§ **Exercise requirements**
Locate, in the data below, the line that contains "Keep writing the" and the line that contains "stone chimney', 'switch')"; reproduce exactly those two lines and every line between them, nothing more.

++++

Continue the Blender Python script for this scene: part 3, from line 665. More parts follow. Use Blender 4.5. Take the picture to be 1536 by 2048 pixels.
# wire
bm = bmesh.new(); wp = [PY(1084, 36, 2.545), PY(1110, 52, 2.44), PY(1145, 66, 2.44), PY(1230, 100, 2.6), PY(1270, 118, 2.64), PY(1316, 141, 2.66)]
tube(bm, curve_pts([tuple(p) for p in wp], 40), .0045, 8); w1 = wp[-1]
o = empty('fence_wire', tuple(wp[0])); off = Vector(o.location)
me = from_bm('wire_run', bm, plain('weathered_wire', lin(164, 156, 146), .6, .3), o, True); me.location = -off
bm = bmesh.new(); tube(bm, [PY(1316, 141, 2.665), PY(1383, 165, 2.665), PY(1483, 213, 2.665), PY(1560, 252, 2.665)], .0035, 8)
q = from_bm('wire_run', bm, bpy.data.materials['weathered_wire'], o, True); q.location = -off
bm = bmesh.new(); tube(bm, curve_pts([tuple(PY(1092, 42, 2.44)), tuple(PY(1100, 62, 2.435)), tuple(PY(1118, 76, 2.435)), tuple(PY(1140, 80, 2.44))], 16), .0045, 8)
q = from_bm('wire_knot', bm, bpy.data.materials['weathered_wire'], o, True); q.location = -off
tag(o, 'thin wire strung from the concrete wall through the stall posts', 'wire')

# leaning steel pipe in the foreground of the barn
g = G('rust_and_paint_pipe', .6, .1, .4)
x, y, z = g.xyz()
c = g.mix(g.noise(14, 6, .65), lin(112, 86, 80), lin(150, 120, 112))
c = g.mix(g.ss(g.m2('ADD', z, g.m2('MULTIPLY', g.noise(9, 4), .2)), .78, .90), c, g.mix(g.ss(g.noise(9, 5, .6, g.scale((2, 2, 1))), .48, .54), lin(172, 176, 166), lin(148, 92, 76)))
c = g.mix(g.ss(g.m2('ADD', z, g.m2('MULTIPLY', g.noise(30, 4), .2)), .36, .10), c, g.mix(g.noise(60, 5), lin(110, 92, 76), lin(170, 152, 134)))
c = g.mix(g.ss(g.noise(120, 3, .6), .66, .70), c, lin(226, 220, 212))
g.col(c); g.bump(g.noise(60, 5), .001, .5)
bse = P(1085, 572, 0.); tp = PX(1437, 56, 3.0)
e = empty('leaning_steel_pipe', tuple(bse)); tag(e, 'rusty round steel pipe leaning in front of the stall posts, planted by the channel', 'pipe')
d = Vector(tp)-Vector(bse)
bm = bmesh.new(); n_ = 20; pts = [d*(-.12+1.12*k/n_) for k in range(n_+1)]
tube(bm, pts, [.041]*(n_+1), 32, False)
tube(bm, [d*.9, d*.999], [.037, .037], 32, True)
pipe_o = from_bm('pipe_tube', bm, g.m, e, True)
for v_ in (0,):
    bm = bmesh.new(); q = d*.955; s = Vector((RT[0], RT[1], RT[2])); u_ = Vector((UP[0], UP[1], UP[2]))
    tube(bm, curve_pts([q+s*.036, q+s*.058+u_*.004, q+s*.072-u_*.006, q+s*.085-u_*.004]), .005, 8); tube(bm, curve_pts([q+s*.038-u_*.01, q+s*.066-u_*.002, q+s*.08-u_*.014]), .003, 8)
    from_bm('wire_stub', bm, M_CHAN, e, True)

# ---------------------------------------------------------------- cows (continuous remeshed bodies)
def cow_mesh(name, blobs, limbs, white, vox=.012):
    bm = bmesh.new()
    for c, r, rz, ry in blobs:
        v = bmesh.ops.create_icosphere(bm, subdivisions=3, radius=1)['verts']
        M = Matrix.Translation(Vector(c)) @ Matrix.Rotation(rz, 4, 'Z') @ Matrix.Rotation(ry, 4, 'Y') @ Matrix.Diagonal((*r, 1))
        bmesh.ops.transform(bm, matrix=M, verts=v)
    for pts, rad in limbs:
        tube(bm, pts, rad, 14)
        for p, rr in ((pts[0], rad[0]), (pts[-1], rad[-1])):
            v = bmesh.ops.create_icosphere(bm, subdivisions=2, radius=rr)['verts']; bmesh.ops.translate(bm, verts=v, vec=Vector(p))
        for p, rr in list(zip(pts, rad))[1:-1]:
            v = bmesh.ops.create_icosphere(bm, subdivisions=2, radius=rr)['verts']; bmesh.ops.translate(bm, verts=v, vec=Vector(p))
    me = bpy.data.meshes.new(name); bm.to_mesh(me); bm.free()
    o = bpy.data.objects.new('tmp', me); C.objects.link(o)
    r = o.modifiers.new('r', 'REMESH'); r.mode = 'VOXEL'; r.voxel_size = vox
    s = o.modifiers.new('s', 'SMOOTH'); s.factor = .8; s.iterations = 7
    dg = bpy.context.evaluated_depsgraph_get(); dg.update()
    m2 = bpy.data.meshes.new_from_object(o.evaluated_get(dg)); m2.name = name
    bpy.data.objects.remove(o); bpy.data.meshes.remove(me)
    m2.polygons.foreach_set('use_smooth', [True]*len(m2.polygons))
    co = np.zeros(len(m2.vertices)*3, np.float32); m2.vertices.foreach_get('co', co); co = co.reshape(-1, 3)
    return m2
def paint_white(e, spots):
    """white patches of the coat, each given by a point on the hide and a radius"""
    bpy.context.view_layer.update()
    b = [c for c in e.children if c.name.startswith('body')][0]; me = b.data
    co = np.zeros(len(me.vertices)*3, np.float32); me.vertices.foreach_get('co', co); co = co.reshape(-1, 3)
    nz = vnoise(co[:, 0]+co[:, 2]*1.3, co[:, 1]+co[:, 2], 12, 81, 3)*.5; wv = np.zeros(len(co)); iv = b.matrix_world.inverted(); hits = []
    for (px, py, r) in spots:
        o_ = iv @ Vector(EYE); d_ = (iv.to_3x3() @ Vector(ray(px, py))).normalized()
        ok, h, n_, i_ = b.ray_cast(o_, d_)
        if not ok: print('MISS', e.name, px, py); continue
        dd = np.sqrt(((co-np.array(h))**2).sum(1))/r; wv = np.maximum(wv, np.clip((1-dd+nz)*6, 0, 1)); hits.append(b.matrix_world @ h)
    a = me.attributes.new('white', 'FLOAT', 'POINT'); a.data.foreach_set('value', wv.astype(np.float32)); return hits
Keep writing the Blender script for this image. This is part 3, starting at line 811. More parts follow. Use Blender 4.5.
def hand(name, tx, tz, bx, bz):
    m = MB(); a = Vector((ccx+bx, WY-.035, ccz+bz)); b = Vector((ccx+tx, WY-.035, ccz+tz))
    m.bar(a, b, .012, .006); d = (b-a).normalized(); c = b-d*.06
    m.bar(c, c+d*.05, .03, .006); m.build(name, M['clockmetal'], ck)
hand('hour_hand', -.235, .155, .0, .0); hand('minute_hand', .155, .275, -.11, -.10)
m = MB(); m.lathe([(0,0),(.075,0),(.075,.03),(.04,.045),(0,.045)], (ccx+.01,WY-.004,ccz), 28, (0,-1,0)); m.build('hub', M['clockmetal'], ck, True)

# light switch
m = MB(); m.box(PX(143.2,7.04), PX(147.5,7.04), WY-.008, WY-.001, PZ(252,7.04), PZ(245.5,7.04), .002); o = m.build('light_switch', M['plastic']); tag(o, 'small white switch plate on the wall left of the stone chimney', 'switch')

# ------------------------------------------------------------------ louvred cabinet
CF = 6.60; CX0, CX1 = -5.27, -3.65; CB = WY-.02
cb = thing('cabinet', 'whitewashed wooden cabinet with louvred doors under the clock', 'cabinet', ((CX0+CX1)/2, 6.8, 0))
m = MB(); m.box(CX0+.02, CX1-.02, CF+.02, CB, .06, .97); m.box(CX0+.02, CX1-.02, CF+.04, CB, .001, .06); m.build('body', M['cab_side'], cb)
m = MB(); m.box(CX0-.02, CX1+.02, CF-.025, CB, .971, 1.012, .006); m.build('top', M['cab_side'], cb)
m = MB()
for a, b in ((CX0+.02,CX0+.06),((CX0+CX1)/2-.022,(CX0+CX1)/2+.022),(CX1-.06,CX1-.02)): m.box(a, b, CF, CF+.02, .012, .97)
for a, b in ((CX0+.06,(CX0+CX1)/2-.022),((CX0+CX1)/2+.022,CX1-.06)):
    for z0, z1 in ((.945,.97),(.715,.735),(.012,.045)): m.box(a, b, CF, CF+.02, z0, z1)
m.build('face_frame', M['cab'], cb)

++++

§ **Written answer**
Keep writing the Blender script for this image. This is part 3, starting at line 811. More parts follow. Use Blender 4.5.
def hand(name, tx, tz, bx, bz):
    m = MB(); a = Vector((ccx+bx, WY-.035, ccz+bz)); b = Vector((ccx+tx, WY-.035, ccz+tz))
    m.bar(a, b, .012, .006); d = (b-a).normalized(); c = b-d*.06
    m.bar(c, c+d*.05, .03, .006); m.build(name, M['clockmetal'], ck)
hand('hour_hand', -.235, .155, .0, .0); hand('minute_hand', .155, .275, -.11, -.10)
m = MB(); m.lathe([(0,0),(.075,0),(.075,.03),(.04,.045),(0,.045)], (ccx+.01,WY-.004,ccz), 28, (0,-1,0)); m.build('hub', M['clockmetal'], ck, True)

# light switch
m = MB(); m.box(PX(143.2,7.04), PX(147.5,7.04), WY-.008, WY-.001, PZ(252,7.04), PZ(245.5,7.04), .002); o = m.build('light_switch', M['plastic']); tag(o, 'small white switch plate on the wall left of the stone chimney', 'switch')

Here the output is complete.